***** MATERIAL *****
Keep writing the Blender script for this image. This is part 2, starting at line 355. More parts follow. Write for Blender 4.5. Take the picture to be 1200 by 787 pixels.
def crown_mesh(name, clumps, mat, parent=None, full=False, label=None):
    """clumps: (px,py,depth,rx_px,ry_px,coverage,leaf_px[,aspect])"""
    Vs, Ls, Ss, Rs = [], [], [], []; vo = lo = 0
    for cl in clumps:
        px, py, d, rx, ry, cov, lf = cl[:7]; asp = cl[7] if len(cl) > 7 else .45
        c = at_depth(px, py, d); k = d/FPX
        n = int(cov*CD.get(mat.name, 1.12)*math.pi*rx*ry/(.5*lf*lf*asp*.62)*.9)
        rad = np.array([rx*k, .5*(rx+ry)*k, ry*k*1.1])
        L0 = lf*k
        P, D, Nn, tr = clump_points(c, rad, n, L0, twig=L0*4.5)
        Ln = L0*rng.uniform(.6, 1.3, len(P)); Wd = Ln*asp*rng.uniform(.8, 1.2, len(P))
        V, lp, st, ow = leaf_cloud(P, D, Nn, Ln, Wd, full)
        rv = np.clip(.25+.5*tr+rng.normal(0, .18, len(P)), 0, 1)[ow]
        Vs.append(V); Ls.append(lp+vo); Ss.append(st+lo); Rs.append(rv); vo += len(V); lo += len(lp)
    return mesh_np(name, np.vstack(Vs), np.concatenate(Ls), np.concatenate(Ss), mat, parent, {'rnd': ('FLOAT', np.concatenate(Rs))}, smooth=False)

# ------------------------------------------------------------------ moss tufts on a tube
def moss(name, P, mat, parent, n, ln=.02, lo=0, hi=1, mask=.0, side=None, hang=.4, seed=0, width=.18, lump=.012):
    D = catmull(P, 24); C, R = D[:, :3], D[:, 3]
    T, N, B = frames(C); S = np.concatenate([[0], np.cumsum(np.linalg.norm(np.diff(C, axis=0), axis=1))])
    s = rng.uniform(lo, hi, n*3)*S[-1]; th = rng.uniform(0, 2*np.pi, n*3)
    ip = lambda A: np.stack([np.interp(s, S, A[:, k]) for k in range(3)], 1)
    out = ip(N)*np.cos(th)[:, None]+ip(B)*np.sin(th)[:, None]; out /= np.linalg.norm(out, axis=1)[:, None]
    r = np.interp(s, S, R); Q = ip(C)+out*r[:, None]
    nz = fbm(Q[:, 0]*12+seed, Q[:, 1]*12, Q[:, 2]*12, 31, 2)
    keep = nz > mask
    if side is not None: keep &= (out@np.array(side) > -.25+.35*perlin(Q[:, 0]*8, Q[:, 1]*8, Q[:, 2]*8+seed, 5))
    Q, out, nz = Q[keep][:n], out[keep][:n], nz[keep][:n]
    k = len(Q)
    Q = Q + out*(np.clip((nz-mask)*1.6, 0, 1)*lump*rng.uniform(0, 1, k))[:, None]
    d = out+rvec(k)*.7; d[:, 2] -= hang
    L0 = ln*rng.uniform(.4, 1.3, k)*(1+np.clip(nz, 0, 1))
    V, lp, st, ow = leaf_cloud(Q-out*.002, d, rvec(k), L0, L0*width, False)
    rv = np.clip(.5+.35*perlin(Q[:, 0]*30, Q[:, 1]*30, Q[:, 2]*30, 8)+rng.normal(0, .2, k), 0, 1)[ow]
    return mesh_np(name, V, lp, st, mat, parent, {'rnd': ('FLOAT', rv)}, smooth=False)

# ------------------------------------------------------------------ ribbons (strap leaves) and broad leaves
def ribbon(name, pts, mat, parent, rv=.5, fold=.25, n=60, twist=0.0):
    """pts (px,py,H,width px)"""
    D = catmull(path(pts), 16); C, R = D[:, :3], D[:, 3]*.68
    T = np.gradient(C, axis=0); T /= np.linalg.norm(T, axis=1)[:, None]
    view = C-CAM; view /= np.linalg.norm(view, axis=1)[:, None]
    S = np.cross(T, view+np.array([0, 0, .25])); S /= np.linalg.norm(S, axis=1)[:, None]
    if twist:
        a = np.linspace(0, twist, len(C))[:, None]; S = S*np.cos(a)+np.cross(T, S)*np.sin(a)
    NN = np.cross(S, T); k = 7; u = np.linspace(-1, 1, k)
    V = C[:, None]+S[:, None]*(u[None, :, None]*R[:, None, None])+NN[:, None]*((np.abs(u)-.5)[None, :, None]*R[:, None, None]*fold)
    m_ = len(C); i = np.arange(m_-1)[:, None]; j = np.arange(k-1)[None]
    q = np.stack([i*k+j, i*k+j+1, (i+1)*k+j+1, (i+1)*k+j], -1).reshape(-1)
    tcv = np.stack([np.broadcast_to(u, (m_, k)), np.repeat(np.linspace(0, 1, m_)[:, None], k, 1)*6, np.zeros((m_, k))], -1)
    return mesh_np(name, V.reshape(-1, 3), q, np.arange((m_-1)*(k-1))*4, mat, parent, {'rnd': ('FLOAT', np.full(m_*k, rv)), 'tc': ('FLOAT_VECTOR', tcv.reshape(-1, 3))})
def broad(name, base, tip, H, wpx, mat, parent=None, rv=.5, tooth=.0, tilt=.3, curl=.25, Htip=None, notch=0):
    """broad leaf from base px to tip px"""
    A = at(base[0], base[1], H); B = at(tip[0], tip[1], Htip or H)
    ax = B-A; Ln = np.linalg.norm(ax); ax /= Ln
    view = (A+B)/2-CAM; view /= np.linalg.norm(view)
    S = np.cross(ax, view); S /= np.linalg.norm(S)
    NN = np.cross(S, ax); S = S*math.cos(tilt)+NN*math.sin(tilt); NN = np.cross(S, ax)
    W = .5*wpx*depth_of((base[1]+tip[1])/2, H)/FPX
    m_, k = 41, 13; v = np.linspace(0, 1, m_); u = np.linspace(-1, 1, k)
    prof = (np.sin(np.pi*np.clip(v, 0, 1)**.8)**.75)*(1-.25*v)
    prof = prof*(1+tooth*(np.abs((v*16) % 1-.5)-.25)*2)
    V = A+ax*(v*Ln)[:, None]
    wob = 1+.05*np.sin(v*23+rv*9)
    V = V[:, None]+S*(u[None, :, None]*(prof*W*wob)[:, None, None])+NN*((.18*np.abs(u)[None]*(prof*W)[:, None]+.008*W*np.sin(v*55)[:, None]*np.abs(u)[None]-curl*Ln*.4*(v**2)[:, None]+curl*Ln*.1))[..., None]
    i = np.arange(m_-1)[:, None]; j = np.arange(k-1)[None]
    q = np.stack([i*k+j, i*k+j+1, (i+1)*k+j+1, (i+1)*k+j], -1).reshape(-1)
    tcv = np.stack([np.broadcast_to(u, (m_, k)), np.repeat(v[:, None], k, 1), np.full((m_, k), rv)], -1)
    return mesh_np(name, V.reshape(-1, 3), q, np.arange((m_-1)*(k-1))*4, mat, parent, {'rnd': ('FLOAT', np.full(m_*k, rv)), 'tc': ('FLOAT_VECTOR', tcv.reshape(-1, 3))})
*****
● SET PROBLEM
Nothing in the listing may be changed; retype it all exactly.

● RESULT FOR THIS TASK
Keep writing the Blender script for this image. This is part 2, starting at line 355. More parts follow. Write for Blender 4.5. Take the picture to be 1200 by 787 pixels.
def crown_mesh(name, clumps, mat, parent=None, full=False, label=None):
    """clumps: (px,py,depth,rx_px,ry_px,coverage,leaf_px[,aspect])"""
    Vs, Ls, Ss, Rs = [], [], [], []; vo = lo = 0
    for cl in clumps:
        px, py, d, rx, ry, cov, lf = cl[:7]; asp = cl[7] if len(cl) > 7 else .45
        c = at_depth(px, py, d); k = d/FPX
        n = int(cov*CD.get(mat.name, 1.12)*math.pi*rx*ry/(.5*lf*lf*asp*.62)*.9)
        rad = np.array([rx*k, .5*(rx+ry)*k, ry*k*1.1])
        L0 = lf*k
        P, D, Nn, tr = clump_points(c, rad, n, L0, twig=L0*4.5)
        Ln = L0*rng.uniform(.6, 1.3, len(P)); Wd = Ln*asp*rng.uniform(.8, 1.2, len(P))
        V, lp, st, ow = leaf_cloud(P, D, Nn, Ln, Wd, full)
        rv = np.clip(.25+.5*tr+rng.normal(0, .18, len(P)), 0, 1)[ow]
        Vs.append(V); Ls.append(lp+vo); Ss.append(st+lo); Rs.append(rv); vo += len(V); lo += len(lp)
    return mesh_np(name, np.vstack(Vs), np.concatenate(Ls), np.concatenate(Ss), mat, parent, {'rnd': ('FLOAT', np.concatenate(Rs))}, smooth=False)

# ------------------------------------------------------------------ moss tufts on a tube
def moss(name, P, mat, parent, n, ln=.02, lo=0, hi=1, mask=.0, side=None, hang=.4, seed=0, width=.18, lump=.012):
    D = catmull(P, 24); C, R = D[:, :3], D[:, 3]
    T, N, B = frames(C); S = np.concatenate([[0], np.cumsum(np.linalg.norm(np.diff(C, axis=0), axis=1))])
    s = rng.uniform(lo, hi, n*3)*S[-1]; th = rng.uniform(0, 2*np.pi, n*3)
    ip = lambda A: np.stack([np.interp(s, S, A[:, k]) for k in range(3)], 1)
    out = ip(N)*np.cos(th)[:, None]+ip(B)*np.sin(th)[:, None]; out /= np.linalg.norm(out, axis=1)[:, None]
    r = np.interp(s, S, R); Q = ip(C)+out*r[:, None]
    nz = fbm(Q[:, 0]*12+seed, Q[:, 1]*12, Q[:, 2]*12, 31, 2)
    keep = nz > mask
    if side is not None: keep &= (out@np.array(side) > -.25+.35*perlin(Q[:, 0]*8, Q[:, 1]*8, Q[:, 2]*8+seed, 5))
    Q, out, nz = Q[keep][:n], out[keep][:n], nz[keep][:n]
    k = len(Q)
    Q = Q + out*(np.clip((nz-mask)*1.6, 0, 1)*lump*rng.uniform(0, 1, k))[:, None]
    d = out+rvec(k)*.7; d[:, 2] -= hang
    L0 = ln*rng.uniform(.4, 1.3, k)*(1+np.clip(nz, 0, 1))
    V, lp, st, ow = leaf_cloud(Q-out*.002, d, rvec(k), L0, L0*width, False)
    rv = np.clip(.5+.35*perlin(Q[:, 0]*30, Q[:, 1]*30, Q[:, 2]*30, 8)+rng.normal(0, .2, k), 0, 1)[ow]
    return mesh_np(name, V, lp, st, mat, parent, {'rnd': ('FLOAT', rv)}, smooth=False)

# ------------------------------------------------------------------ ribbons (strap leaves) and broad leaves
def ribbon(name, pts, mat, parent, rv=.5, fold=.25, n=60, twist=0.0):
    """pts (px,py,H,width px)"""
    D = catmull(path(pts), 16); C, R = D[:, :3], D[:, 3]*.68
    T = np.gradient(C, axis=0); T /= np.linalg.norm(T, axis=1)[:, None]
    view = C-CAM; view /= np.linalg.norm(view, axis=1)[:, None]
    S = np.cross(T, view+np.array([0, 0, .25])); S /= np.linalg.norm(S, axis=1)[:, None]
    if twist:
        a = np.linspace(0, twist, len(C))[:, None]; S = S*np.cos(a)+np.cross(T, S)*np.sin(a)
    NN = np.cross(S, T); k = 7; u = np.linspace(-1, 1, k)
    V = C[:, None]+S[:, None]*(u[None, :, None]*R[:, None, None])+NN[:, None]*((np.abs(u)-.5)[None, :, None]*R[:, None, None]*fold)
    m_ = len(C); i = np.arange(m_-1)[:, None]; j = np.arange(k-1)[None]
    q = np.stack([i*k+j, i*k+j+1, (i+1)*k+j+1, (i+1)*k+j], -1).reshape(-1)
    tcv = np.stack([np.broadcast_to(u, (m_, k)), np.repeat(np.linspace(0, 1, m_)[:, None], k, 1)*6, np.zeros((m_, k))], -1)
    return mesh_np(name, V.reshape(-1, 3), q, np.arange((m_-1)*(k-1))*4, mat, parent, {'rnd': ('FLOAT', np.full(m_*k, rv)), 'tc': ('FLOAT_VECTOR', tcv.reshape(-1, 3))})
def broad(name, base, tip, H, wpx, mat, parent=None, rv=.5, tooth=.0, tilt=.3, curl=.25, Htip=None, notch=0):
    """broad leaf from base px to tip px"""
    A = at(base[0], base[1], H); B = at(tip[0], tip[1], Htip or H)
    ax = B-A; Ln = np.linalg.norm(ax); ax /= Ln
    view = (A+B)/2-CAM; view /= np.linalg.norm(view)
    S = np.cross(ax, view); S /= np.linalg.norm(S)
    NN = np.cross(S, ax); S = S*math.cos(tilt)+NN*math.sin(tilt); NN = np.cross(S, ax)
    W = .5*wpx*depth_of((base[1]+tip[1])/2, H)/FPX
    m_, k = 41, 13; v = np.linspace(0, 1, m_); u = np.linspace(-1, 1, k)
    prof = (np.sin(np.pi*np.clip(v, 0, 1)**.8)**.75)*(1-.25*v)
    prof = prof*(1+tooth*(np.abs((v*16) % 1-.5)-.25)*2)
    V = A+ax*(v*Ln)[:, None]
    wob = 1+.05*np.sin(v*23+rv*9)
    V = V[:, None]+S*(u[None, :, None]*(prof*W*wob)[:, None, None])+NN*((.18*np.abs(u)[None]*(prof*W)[:, None]+.008*W*np.sin(v*55)[:, None]*np.abs(u)[None]-curl*Ln*.4*(v**2)[:, None]+curl*Ln*.1))[..., None]
    i = np.arange(m_-1)[:, None]; j = np.arange(k-1)[None]
    q = np.stack([i*k+j, i*k+j+1, (i+1)*k+j+1, (i+1)*k+j], -1).reshape(-1)
    tcv = np.stack([np.broadcast_to(u, (m_, k)), np.repeat(v[:, None], k, 1), np.full((m_, k), rv)], -1)
    return mesh_np(name, V.reshape(-1, 3), q, np.arange((m_-1)*(k-1))*4, mat, parent, {'rnd': ('FLOAT', np.full(m_*k, rv)), 'tc': ('FLOAT_VECTOR', tcv.reshape(-1, 3))})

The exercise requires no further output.